**Dataset section:**
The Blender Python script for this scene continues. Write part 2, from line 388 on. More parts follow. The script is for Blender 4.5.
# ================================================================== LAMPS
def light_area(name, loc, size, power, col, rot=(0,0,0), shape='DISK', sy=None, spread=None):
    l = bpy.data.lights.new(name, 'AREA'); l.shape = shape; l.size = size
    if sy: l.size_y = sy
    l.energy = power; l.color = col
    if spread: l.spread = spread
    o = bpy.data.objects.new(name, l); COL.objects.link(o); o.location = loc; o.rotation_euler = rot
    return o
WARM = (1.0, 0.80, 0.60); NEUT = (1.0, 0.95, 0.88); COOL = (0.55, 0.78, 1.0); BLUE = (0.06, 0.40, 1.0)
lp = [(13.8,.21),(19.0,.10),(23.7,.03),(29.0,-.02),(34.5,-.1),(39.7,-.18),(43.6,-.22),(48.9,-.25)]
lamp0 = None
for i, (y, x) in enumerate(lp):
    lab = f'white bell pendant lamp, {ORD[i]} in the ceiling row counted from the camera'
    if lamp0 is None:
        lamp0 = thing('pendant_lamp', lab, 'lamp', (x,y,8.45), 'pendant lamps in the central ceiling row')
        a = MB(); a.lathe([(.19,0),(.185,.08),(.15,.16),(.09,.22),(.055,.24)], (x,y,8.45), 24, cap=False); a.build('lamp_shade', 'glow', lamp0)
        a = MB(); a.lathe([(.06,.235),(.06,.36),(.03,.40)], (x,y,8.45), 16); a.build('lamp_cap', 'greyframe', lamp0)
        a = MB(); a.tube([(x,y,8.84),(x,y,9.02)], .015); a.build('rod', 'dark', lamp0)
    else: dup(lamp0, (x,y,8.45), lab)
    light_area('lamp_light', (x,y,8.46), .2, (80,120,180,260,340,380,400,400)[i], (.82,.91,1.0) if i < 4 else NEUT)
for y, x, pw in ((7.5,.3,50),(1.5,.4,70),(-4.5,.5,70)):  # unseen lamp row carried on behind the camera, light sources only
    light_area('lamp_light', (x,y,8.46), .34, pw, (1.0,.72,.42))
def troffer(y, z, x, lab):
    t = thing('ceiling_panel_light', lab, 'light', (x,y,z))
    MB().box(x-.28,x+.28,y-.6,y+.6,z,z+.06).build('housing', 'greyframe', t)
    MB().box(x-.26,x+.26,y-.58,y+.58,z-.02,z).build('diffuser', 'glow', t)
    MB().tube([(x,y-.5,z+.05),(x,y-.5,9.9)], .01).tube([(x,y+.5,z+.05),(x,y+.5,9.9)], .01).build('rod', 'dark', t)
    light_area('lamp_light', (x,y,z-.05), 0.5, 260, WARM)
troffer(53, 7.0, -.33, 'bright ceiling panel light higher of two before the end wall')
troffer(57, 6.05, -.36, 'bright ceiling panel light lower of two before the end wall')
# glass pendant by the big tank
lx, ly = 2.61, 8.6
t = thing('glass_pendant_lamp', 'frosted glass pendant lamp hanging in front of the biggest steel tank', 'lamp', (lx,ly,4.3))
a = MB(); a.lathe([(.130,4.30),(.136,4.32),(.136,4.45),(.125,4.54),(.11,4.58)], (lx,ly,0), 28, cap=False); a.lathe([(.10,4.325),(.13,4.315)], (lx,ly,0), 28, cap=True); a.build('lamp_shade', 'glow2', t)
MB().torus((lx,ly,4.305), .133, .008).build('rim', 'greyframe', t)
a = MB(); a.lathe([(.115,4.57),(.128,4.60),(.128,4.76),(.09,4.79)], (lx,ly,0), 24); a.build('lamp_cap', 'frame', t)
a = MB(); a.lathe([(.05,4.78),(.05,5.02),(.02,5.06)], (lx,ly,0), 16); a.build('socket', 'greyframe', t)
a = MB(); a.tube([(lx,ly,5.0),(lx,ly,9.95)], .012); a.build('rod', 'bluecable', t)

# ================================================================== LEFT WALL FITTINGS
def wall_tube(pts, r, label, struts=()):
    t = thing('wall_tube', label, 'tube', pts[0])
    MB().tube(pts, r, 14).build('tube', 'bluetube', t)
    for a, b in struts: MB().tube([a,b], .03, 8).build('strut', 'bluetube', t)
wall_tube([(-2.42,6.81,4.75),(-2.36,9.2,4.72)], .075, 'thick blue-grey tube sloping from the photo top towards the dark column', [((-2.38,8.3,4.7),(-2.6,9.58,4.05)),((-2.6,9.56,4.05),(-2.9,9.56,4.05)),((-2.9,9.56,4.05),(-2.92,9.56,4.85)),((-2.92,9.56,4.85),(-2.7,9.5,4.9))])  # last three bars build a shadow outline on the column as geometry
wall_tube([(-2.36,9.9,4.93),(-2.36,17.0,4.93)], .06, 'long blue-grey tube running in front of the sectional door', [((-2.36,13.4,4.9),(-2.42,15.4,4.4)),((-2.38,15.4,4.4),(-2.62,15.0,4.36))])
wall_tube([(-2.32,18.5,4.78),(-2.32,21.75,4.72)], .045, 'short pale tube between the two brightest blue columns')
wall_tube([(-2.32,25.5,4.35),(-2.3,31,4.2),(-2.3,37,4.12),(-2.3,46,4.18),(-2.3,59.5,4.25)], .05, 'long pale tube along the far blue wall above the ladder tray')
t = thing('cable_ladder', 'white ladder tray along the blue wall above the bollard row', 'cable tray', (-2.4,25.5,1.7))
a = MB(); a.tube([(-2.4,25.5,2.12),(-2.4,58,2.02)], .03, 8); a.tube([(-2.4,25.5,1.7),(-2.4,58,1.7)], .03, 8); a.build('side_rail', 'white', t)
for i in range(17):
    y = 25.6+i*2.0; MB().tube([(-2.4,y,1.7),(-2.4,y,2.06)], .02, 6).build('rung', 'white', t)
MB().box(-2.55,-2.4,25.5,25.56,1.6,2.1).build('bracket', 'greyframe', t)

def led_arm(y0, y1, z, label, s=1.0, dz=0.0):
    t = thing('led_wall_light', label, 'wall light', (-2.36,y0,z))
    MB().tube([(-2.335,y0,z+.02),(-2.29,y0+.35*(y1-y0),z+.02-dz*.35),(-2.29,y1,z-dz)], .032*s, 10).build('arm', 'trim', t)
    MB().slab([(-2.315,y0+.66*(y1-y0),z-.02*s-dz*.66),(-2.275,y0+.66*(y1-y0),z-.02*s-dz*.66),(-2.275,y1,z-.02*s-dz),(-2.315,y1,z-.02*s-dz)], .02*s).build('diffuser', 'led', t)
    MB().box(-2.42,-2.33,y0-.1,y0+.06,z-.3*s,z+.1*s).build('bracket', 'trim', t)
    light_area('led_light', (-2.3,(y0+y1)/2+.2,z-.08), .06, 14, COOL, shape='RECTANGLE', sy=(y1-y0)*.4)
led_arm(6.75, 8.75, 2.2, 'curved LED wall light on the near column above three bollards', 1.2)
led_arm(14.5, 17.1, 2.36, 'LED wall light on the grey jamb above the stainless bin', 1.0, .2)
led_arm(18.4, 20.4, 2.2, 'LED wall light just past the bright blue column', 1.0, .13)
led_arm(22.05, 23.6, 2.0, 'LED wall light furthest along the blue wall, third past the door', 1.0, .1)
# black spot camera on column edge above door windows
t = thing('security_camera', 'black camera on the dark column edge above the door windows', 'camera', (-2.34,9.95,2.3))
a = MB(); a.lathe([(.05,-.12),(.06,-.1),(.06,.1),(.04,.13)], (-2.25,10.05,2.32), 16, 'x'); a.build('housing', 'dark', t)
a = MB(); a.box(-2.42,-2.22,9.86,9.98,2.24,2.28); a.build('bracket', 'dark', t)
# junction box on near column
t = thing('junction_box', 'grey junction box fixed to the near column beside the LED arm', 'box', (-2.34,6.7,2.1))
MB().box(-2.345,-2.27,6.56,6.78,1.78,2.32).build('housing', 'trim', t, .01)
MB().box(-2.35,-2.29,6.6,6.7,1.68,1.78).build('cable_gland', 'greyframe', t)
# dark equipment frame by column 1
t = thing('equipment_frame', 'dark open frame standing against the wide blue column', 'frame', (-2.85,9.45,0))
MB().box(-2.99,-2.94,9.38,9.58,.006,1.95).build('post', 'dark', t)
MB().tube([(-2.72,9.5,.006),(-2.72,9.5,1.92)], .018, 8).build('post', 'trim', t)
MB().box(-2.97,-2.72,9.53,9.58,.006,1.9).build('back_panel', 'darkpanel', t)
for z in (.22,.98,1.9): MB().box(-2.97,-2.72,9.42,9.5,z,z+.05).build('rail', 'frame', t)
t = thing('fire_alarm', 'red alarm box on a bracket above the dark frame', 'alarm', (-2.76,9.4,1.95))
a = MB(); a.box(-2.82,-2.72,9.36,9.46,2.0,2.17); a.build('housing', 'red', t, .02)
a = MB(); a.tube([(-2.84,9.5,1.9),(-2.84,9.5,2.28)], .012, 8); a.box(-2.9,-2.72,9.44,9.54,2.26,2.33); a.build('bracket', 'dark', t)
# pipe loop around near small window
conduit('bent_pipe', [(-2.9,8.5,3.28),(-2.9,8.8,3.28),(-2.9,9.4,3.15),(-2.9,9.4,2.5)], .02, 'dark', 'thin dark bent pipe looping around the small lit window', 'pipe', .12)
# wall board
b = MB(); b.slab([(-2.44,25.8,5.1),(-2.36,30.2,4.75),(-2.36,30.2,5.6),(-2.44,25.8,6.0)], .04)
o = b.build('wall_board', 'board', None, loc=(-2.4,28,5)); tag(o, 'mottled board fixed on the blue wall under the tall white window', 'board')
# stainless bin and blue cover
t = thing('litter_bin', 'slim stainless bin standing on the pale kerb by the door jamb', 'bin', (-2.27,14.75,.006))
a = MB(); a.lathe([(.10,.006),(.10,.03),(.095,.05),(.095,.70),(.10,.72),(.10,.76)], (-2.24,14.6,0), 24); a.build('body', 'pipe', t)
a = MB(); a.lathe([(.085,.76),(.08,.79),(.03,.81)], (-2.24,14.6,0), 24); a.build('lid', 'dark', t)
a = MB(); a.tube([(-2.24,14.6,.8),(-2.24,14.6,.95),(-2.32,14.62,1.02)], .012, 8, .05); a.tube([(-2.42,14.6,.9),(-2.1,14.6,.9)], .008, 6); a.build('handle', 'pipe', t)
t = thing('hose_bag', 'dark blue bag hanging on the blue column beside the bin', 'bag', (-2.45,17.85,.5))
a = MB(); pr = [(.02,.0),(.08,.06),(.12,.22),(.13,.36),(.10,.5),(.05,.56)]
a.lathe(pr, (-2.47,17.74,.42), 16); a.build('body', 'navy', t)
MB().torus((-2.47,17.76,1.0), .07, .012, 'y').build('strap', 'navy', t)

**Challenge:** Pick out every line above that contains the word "from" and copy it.

**Task output:**
The Blender Python script for this scene continues. Write part 2, from line 388 on. More parts follow. The script is for Blender 4.5.
    lab = f'white bell pendant lamp, {ORD[i]} in the ceiling row counted from the camera'
wall_tube([(-2.42,6.81,4.75),(-2.36,9.2,4.72)], .075, 'thick blue-grey tube sloping from the photo top towards the dark column', [((-2.38,8.3,4.7),(-2.6,9.58,4.05)),((-2.6,9.56,4.05),(-2.9,9.56,4.05)),((-2.9,9.56,4.05),(-2.92,9.56,4.85)),((-2.92,9.56,4.85),(-2.7,9.5,4.9))])  # last three bars build a shadow outline on the column as geometry